Anche Stefano Zara, ex presidente di Confindustria Genova, ex alto dirigente Iri e deputato Pd per una legislatura, uno dei fondatori del Pd, si schiera pubblicamente con il “cinese” che chissà magari avrà affrontato in tante vertenze sindacali. E con lui viaggia l’avvocato post democristiano Giorgio Guerello, oggi presidente del consiglio comunale di Genova.
Ancora tu, ma non dovevamo vederci più? La platea di Cofferati è ovviamente infittita dalla legione dei sindacalisti per i quali Sergio era il terminale storico e che arrivano qua un po’ tra la nostalgia del tempo che fu e un po’ per marcare un territorio che sanguina e per il quale il “cinese” offre ai loro occhi una garanzia di esperienza molto più forte dell’alternativa “nuova”. E quanti di Sel e della lista Doria, il sindaco eletto tre anni fa sconfiggendo al cuore il Pd, siedono in platea e in galleria per Sergio? Molti e sicuramente i principali leader di quella Sinistra sofferente e lontana da Renzi. “State btranquilli, non acccetteremo trasformismi”_ mette subito le mani avanti Cofferati quando il discorso scivola sulle alleanze, ricordando che i governi Burlando sono sempre stati garantiti dai centristi dell’Udc.
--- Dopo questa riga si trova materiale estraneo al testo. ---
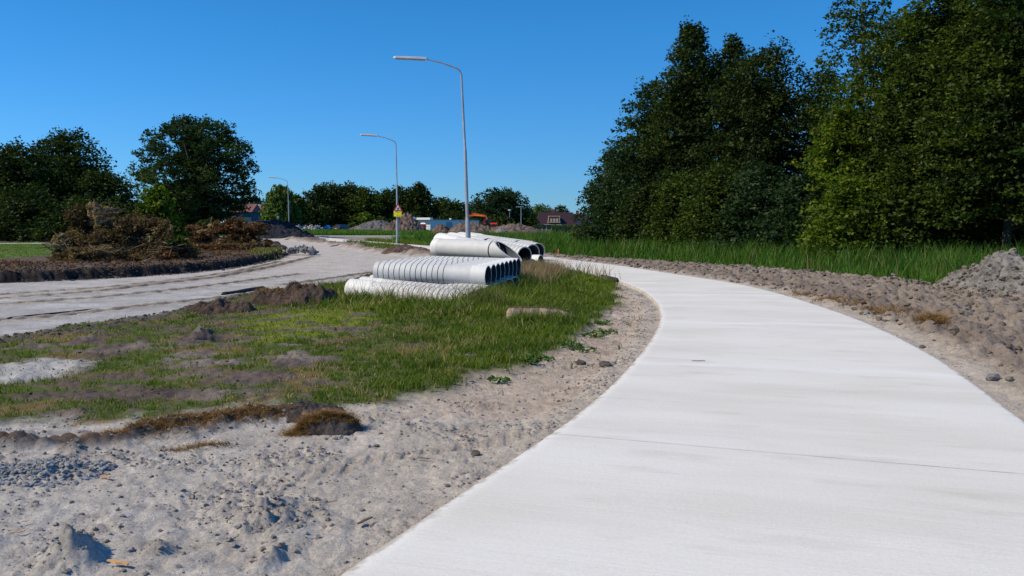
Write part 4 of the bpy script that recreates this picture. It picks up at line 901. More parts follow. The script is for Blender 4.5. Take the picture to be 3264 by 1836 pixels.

“Alla Liguria non serve un sindaco”, spara ancora dal palco dell’intervista pubblica Cofferati-Tex, alludendo ai superpoteri che Burlando ha cercato e cerca ancora di esercitare per fare da stampella al vacillante primo cittadino Marco Doria, mezzo travolto anche in queste ore dalle ribellioni dei dipendenti dell’Amt, l’ azienda dei Trasporti, quasi in liquidazione, dell’Amiu, l’azienda dei rifiuti, che sparge scandali giudiziari tanto estesi da far indagare perfino un cuginetto di Massimo D’Alema, Pietro che in quella azienda fa il direttore generale e che vogliono processare per turbativa d’asta.
Anche qualche signora della Genova-chic applaude in poltrona l’ex sindacalista, che venne dopo Giuseppe Di Vittorio, Agostino Novella, Luciano Lama, Antonio Pizzinato, Bruno Trentin, avversari di gente come Angelo Costa, dei Costa, presidente più longevo di Confindustria, quello della grande flotta che ora è americana. E altre signore di una altra Genova si preoccupano, alzandosi nel finale del comizio-incontro-intervista e chiedendosi: “ Ma con lui non diveteremmo una Regione contro?” Contro il Governo, contro Renzi, il renzismo, la sua “annuncite”, le sue riforme disegnate per ora e in attesa di esecuzione.
Sorride sotto i baffi e la barba il Cofferati neonato alla quinta vita genovese e amministrativa, mentre suona la canzone da lui scelta per chiudere: “Siamo chi siamo” del grande Ligabue, non a caso un emiliano, della città che il cinese ha governato e che ora è l’epicentro del rebus astensionistico che scuote tutti e che potrebbe far precipitare tutto questo nel melodramma se non nel dramma vero.
Da Lucio Battisti a Ligabue il Cofferati show scuote la città. Alla sua discesa ogni giorno replicano con una serie impressionante di interviste sui giornali della città, “Il Secolo XIX”, “La Repubblica” e “Il Corriere Mercantile”, una volta Burlando e una volta la Paita. Nell’ultima pubblicata dal “Decimonono” la bella Raffaella definisce “politica da foyer”, quella di Cofferati. Lui scendendo dal palco della sala Sivori e abbracciando Montaldo, che si rimetteva il testa il suo gran capello, aveva assicurato:”Non accetto la politica degli insulti, della denigrazione, i discorsi sull’età e sulle provenienze geografiche, io uso un altro stile”.